• **WORK REQUIRED**: Type again, exactly, the lines below from the start through the line that includes "-4.27190009)) * S) @ rot".

• **MATERIAL PROVIDED**:
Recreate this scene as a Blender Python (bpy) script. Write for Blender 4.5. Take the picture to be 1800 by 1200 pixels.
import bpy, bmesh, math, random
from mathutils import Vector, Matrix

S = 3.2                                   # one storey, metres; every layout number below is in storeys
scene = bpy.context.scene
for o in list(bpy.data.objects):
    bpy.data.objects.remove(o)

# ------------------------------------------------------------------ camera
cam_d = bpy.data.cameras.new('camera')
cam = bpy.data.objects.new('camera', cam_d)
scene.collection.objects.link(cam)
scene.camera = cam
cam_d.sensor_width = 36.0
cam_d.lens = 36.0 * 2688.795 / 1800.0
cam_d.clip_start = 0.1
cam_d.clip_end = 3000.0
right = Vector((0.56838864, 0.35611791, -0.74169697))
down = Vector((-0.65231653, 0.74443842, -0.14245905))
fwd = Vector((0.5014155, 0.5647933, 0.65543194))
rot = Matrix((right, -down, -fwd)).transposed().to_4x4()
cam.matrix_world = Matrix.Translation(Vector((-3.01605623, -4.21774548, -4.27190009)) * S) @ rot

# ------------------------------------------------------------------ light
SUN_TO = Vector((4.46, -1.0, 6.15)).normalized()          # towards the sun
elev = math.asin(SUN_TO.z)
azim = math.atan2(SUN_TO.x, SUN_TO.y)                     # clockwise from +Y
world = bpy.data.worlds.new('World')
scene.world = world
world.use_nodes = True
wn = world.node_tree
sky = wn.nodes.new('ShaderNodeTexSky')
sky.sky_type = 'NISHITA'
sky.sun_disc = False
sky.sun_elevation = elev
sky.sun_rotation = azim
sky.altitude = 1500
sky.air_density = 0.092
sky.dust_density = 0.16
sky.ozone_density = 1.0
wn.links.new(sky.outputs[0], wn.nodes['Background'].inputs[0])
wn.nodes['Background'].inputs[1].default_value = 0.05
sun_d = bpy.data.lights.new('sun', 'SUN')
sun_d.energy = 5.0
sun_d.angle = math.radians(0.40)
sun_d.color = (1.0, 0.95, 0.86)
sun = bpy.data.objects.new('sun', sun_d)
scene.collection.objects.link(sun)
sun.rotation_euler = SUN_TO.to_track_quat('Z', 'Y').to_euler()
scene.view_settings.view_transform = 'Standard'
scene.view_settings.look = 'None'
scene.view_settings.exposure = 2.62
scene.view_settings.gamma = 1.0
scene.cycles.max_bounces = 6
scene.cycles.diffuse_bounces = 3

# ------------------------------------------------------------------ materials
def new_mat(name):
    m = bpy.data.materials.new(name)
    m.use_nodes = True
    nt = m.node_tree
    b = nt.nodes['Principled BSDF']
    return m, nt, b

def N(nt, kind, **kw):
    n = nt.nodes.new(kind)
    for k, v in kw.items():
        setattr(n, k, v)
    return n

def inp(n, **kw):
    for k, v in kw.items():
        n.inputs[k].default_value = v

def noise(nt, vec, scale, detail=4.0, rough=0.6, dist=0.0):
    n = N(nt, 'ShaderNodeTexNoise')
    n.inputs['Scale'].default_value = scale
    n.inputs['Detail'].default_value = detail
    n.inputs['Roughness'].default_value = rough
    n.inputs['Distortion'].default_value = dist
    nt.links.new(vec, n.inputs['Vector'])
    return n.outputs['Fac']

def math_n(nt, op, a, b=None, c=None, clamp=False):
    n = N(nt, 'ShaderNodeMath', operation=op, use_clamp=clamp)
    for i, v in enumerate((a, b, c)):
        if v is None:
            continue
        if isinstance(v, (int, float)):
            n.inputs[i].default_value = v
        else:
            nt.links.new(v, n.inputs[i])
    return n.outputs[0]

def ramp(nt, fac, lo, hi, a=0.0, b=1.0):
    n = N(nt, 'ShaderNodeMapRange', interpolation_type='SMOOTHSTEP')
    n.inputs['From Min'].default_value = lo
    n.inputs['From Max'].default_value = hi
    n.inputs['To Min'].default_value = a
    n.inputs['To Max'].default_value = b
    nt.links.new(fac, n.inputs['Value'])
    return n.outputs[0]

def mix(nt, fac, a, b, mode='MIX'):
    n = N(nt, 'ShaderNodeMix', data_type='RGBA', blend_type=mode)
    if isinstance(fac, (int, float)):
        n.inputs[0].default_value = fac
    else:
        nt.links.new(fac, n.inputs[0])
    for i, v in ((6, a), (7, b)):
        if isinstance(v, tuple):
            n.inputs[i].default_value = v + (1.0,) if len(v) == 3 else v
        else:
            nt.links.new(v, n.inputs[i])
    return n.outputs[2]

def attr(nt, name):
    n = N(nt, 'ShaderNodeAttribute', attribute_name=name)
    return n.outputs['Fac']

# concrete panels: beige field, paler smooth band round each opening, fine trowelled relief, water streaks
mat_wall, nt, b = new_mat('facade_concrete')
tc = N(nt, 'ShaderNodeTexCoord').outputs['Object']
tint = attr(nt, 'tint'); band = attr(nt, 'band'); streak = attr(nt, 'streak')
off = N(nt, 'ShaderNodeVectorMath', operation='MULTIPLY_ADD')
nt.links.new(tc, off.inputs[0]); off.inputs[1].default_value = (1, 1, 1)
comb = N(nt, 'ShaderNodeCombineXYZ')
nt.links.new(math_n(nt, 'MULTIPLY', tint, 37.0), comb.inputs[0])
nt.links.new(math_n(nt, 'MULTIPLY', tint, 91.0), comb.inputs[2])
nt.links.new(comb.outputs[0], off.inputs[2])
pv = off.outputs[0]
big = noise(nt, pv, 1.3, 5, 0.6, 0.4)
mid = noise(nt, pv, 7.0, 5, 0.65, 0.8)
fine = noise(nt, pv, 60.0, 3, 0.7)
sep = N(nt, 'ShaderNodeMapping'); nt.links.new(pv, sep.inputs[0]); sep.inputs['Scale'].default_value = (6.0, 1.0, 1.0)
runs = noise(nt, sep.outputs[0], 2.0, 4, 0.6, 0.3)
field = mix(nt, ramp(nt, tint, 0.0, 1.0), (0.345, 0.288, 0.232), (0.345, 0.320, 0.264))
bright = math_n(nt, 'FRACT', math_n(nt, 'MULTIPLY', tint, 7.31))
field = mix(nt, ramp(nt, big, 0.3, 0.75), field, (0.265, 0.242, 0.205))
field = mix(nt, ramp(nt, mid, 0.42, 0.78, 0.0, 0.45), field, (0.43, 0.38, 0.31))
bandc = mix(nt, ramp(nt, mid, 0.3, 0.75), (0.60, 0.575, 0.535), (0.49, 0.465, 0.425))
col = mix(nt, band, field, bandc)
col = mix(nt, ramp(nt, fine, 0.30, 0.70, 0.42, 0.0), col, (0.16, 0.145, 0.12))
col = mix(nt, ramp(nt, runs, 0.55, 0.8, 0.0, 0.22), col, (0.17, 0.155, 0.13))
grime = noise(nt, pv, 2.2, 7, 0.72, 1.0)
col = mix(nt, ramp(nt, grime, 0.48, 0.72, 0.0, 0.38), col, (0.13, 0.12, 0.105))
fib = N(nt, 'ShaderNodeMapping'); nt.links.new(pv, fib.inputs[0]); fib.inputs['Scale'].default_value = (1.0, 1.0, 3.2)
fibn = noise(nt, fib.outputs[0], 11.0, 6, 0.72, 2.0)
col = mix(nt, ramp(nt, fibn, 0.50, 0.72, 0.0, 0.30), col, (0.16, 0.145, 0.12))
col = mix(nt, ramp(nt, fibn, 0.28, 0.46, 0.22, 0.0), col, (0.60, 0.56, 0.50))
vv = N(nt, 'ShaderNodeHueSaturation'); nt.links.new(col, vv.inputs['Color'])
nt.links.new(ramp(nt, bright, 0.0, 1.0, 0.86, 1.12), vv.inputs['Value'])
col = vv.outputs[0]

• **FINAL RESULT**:
Recreate this scene as a Blender Python (bpy) script. Write for Blender 4.5. Take the picture to be 1800 by 1200 pixels.
import bpy, bmesh, math, random
from mathutils import Vector, Matrix

S = 3.2                                   # one storey, metres; every layout number below is in storeys
scene = bpy.context.scene
for o in list(bpy.data.objects):
    bpy.data.objects.remove(o)

# ------------------------------------------------------------------ camera
cam_d = bpy.data.cameras.new('camera')
cam = bpy.data.objects.new('camera', cam_d)
scene.collection.objects.link(cam)
scene.camera = cam
cam_d.sensor_width = 36.0
cam_d.lens = 36.0 * 2688.795 / 1800.0
cam_d.clip_start = 0.1
cam_d.clip_end = 3000.0
right = Vector((0.56838864, 0.35611791, -0.74169697))
down = Vector((-0.65231653, 0.74443842, -0.14245905))
fwd = Vector((0.5014155, 0.5647933, 0.65543194))
rot = Matrix((right, -down, -fwd)).transposed().to_4x4()
cam.matrix_world = Matrix.Translation(Vector((-3.01605623, -4.21774548, -4.27190009)) * S) @ rot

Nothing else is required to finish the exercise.